=== Provided information ===

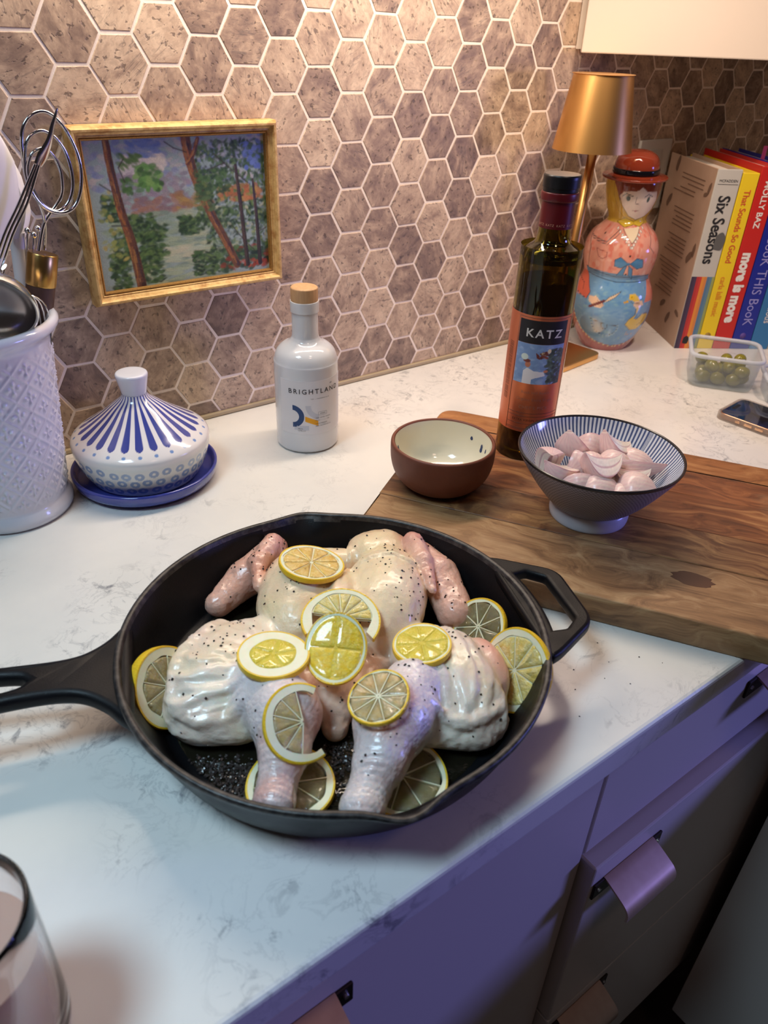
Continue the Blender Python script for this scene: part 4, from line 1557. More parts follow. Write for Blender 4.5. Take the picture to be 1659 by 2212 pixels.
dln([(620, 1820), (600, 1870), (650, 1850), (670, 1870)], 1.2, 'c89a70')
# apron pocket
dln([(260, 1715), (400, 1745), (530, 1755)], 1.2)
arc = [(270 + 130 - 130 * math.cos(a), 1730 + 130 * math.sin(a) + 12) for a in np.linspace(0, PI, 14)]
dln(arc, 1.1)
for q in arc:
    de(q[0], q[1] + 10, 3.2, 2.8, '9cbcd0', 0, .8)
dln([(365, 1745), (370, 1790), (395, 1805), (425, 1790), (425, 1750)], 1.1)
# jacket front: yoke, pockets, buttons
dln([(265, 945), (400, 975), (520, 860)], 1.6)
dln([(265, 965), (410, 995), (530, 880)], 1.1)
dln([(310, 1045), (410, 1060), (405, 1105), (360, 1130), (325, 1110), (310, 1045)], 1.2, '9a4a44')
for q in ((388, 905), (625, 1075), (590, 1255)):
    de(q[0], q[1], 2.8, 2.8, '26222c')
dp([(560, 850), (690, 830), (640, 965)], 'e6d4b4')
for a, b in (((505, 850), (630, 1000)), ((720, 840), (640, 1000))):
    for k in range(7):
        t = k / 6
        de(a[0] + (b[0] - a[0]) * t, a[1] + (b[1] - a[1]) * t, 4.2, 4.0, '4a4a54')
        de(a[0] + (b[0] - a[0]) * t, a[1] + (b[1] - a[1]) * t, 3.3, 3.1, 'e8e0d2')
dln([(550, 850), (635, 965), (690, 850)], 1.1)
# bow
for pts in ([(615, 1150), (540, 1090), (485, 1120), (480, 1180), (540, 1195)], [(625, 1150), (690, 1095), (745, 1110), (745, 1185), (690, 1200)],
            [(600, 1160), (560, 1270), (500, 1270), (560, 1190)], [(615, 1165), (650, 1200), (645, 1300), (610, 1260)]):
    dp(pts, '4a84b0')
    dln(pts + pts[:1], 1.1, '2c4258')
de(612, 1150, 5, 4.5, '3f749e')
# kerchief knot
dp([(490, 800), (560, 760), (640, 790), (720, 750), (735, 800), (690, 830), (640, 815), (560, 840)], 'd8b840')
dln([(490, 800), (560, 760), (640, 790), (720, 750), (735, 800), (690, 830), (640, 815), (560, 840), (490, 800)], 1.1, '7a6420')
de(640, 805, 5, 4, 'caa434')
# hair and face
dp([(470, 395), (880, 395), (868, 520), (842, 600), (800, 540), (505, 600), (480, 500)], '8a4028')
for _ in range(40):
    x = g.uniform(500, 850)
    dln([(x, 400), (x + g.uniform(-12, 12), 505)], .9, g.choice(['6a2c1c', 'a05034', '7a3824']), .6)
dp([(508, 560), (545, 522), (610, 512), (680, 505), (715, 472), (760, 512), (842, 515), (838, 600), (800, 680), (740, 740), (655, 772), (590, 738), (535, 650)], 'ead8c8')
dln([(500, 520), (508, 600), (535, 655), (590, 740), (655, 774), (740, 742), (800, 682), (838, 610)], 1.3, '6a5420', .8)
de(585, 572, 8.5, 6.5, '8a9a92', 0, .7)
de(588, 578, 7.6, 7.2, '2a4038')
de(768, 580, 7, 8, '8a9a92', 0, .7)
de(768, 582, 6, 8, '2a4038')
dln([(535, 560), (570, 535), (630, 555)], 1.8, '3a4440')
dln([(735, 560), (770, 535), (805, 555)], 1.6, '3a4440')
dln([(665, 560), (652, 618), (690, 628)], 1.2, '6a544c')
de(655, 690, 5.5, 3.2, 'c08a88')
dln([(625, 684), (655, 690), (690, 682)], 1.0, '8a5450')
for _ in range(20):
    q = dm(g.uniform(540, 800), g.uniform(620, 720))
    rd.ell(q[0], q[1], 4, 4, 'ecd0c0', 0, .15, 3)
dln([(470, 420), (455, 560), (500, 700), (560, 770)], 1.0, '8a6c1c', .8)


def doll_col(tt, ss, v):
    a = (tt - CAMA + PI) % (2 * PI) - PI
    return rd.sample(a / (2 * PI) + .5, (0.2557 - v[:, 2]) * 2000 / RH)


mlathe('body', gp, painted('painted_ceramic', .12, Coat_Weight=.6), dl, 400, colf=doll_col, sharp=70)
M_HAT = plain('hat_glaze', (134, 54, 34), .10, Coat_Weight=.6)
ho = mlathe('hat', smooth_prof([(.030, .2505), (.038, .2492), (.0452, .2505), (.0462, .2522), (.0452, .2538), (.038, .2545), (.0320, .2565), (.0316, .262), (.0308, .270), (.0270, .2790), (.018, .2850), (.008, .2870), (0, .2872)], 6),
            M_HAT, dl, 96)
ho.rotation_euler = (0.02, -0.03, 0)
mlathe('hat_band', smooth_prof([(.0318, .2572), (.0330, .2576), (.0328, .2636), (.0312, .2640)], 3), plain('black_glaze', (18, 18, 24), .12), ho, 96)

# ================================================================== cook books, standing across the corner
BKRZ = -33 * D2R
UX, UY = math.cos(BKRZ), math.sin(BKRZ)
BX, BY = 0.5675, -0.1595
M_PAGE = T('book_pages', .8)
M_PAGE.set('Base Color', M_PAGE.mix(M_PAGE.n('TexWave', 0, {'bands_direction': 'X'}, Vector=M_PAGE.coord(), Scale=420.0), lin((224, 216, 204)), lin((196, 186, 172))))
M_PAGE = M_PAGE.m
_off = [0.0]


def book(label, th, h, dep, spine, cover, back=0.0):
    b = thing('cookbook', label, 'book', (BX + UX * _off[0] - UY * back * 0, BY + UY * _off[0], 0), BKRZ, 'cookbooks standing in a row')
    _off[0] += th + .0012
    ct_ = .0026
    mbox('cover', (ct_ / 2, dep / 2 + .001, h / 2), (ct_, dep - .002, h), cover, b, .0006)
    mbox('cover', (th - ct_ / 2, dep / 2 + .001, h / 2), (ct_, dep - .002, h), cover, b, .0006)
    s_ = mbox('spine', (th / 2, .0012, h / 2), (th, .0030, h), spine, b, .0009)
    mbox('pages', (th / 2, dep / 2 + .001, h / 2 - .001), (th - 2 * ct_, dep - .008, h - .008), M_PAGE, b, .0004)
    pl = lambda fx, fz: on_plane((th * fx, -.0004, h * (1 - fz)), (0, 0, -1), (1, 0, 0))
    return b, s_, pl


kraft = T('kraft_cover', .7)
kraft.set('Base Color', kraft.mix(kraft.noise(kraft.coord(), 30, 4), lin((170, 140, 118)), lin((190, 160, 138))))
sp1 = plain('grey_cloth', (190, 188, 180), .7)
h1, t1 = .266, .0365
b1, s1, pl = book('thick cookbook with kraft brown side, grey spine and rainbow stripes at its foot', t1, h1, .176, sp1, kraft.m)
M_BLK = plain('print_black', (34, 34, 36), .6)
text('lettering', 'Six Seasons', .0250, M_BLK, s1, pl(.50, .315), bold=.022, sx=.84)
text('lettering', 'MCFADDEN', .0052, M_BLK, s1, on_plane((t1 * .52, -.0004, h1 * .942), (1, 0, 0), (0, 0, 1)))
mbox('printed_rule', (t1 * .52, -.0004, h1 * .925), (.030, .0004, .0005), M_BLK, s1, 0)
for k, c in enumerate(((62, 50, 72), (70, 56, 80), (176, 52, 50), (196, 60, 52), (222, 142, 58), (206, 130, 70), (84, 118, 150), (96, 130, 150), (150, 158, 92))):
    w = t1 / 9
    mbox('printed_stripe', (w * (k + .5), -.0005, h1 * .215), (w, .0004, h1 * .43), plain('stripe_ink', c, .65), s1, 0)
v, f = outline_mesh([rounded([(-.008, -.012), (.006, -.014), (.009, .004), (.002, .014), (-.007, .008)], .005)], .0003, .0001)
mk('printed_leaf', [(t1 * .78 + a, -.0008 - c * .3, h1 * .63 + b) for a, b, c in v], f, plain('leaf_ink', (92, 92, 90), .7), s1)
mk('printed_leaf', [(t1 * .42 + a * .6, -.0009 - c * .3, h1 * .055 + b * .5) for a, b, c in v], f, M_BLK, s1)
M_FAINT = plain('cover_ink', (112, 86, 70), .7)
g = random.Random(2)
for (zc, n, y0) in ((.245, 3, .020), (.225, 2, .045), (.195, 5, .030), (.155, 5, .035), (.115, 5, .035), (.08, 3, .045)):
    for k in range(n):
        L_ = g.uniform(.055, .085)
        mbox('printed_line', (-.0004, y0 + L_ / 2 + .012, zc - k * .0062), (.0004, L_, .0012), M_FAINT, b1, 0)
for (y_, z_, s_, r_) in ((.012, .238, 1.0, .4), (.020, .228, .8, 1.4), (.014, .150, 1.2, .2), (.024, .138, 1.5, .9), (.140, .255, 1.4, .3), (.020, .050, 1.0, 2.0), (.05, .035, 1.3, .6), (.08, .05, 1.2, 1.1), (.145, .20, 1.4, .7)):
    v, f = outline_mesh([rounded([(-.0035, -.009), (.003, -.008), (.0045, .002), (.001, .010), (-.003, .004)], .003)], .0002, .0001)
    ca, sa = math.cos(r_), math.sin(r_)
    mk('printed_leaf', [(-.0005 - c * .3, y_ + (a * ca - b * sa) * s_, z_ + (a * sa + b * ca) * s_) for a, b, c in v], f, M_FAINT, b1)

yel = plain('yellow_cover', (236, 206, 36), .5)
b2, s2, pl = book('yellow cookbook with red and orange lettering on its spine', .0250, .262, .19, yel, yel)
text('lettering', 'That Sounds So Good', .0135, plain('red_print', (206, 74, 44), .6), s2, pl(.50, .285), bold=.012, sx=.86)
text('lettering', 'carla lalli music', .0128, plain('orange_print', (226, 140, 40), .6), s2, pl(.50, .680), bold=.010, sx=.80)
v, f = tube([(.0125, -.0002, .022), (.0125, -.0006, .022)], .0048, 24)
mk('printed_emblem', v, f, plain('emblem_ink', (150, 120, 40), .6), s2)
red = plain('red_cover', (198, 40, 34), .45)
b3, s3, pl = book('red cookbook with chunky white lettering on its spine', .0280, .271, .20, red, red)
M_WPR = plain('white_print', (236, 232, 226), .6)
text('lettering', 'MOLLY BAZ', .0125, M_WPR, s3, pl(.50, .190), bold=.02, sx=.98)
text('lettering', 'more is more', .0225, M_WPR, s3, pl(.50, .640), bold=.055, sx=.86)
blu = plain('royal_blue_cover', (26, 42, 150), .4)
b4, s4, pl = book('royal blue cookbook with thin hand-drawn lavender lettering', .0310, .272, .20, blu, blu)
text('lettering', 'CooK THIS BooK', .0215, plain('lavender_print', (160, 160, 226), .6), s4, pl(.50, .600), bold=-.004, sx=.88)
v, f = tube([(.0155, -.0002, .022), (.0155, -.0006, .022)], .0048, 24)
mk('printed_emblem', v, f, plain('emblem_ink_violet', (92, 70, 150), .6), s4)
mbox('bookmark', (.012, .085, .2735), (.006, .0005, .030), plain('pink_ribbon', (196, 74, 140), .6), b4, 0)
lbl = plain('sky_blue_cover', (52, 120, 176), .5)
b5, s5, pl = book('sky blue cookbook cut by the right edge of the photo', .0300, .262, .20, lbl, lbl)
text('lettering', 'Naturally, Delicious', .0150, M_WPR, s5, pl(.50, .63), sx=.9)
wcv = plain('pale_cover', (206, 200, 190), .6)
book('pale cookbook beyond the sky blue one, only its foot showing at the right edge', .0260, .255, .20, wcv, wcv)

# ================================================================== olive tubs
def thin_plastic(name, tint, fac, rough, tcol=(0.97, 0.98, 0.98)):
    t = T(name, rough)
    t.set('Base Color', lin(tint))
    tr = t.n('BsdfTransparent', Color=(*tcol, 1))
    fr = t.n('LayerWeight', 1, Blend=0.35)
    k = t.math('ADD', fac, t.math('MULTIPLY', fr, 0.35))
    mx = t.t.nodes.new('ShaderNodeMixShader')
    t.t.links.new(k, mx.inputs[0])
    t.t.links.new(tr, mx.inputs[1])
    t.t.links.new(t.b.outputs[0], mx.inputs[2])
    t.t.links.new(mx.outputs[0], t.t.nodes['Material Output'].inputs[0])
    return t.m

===
=== Provided information ===

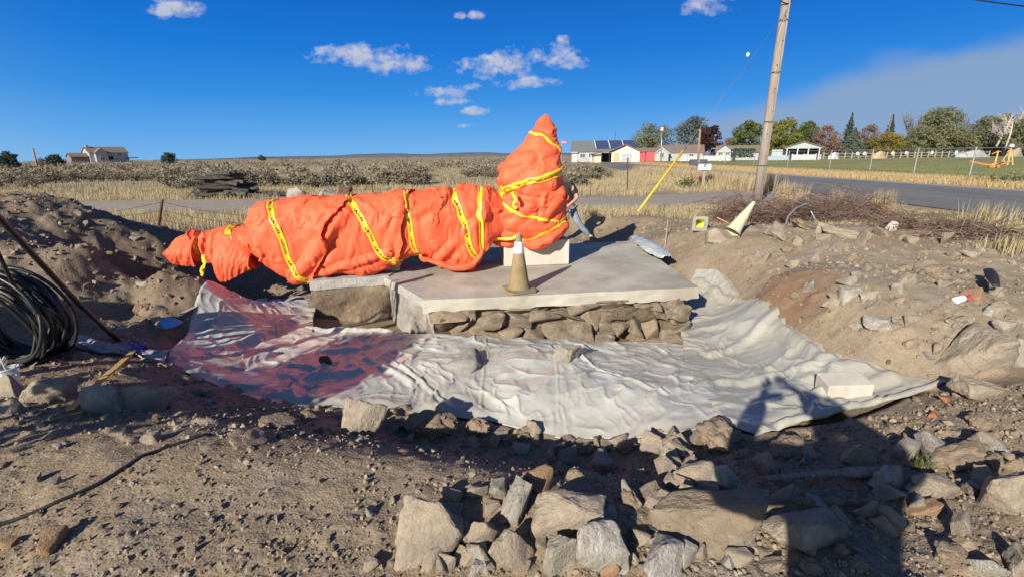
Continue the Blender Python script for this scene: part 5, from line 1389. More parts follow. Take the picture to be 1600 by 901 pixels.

===
=== Provided information ===

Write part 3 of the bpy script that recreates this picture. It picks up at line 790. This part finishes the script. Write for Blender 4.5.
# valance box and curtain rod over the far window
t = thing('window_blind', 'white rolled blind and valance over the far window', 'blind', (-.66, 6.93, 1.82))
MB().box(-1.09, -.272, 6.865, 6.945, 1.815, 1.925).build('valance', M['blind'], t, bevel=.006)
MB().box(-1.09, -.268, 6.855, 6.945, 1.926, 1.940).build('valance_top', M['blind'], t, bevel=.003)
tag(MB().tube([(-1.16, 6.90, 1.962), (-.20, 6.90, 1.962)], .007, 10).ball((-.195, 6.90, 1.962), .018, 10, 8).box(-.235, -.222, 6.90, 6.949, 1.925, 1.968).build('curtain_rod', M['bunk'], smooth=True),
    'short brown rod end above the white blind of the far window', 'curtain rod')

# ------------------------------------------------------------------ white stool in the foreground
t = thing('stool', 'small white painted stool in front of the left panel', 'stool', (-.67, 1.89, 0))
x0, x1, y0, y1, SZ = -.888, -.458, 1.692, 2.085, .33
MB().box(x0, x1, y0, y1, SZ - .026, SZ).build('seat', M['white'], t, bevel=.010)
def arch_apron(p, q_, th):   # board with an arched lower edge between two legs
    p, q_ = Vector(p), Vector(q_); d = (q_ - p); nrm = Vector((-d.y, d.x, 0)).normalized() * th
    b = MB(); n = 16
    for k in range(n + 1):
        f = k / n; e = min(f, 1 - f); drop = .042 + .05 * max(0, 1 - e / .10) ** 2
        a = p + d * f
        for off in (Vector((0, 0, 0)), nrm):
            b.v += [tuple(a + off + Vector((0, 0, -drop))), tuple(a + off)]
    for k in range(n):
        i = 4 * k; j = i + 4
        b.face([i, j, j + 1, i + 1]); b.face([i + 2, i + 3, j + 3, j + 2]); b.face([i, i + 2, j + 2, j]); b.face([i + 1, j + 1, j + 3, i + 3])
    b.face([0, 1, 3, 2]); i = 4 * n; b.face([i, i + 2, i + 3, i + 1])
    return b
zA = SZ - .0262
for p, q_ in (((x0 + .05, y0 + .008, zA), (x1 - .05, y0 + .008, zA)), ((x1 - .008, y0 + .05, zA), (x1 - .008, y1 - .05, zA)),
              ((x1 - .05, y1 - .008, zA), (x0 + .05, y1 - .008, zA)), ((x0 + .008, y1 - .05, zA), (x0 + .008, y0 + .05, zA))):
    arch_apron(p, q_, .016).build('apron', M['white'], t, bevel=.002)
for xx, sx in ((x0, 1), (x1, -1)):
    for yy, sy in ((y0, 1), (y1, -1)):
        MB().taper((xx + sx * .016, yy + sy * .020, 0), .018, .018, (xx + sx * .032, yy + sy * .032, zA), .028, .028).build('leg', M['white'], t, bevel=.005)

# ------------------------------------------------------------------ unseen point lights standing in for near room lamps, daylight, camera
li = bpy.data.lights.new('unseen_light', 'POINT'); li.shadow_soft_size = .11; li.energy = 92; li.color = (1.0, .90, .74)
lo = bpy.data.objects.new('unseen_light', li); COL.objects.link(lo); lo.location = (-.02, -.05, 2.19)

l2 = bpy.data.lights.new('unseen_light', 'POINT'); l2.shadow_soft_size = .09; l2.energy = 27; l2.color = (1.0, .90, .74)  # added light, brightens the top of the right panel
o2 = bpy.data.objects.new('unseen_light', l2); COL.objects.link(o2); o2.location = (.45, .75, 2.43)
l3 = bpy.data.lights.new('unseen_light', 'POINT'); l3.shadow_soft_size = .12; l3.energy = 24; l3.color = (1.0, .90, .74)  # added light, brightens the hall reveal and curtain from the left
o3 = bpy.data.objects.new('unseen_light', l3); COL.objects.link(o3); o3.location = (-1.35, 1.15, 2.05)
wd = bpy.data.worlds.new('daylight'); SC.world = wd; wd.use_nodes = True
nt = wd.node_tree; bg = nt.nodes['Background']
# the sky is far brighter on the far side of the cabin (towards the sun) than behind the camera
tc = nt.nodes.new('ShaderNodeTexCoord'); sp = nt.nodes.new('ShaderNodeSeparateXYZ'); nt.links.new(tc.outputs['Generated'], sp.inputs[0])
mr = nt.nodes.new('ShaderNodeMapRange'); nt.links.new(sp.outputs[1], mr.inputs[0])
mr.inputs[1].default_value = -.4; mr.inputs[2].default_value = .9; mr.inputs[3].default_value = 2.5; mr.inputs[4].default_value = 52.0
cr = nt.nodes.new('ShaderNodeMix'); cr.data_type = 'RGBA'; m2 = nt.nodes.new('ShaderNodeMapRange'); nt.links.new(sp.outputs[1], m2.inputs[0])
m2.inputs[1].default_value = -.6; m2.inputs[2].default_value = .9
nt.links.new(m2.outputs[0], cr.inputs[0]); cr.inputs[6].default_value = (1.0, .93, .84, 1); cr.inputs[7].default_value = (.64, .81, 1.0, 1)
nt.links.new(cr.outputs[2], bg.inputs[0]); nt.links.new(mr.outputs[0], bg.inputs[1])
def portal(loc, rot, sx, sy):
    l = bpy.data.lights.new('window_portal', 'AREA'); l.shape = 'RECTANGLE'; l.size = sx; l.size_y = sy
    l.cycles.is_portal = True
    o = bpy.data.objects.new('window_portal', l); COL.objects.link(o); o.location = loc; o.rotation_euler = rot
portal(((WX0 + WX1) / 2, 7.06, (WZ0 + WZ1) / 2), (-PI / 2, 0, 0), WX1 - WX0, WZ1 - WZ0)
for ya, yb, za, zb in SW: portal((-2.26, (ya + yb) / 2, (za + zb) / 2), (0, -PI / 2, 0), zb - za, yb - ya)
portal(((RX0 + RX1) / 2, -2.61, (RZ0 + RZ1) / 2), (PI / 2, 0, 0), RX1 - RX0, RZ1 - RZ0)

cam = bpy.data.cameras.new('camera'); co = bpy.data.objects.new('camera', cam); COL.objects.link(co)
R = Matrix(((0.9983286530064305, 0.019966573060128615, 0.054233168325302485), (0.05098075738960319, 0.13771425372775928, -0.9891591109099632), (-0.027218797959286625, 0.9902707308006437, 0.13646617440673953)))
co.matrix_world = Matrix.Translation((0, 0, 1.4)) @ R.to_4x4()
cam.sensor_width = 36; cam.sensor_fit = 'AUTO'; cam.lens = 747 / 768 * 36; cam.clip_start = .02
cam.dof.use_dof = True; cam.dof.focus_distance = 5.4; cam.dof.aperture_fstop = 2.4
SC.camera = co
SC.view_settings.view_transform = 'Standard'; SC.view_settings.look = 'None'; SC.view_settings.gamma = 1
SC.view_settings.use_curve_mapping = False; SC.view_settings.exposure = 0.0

===

▶ _Directions_: Write out each line exactly as it appears, from the line with "Write part 3" up to and including the line with "window', 'curtain rod')".

▶ _Exercise result_:
Write part 3 of the bpy script that recreates this picture. It picks up at line 790. This part finishes the script. Write for Blender 4.5.
# valance box and curtain rod over the far window
t = thing('window_blind', 'white rolled blind and valance over the far window', 'blind', (-.66, 6.93, 1.82))
MB().box(-1.09, -.272, 6.865, 6.945, 1.815, 1.925).build('valance', M['blind'], t, bevel=.006)
MB().box(-1.09, -.268, 6.855, 6.945, 1.926, 1.940).build('valance_top', M['blind'], t, bevel=.003)
tag(MB().tube([(-1.16, 6.90, 1.962), (-.20, 6.90, 1.962)], .007, 10).ball((-.195, 6.90, 1.962), .018, 10, 8).box(-.235, -.222, 6.90, 6.949, 1.925, 1.968).build('curtain_rod', M['bunk'], smooth=True),
    'short brown rod end above the white blind of the far window', 'curtain rod')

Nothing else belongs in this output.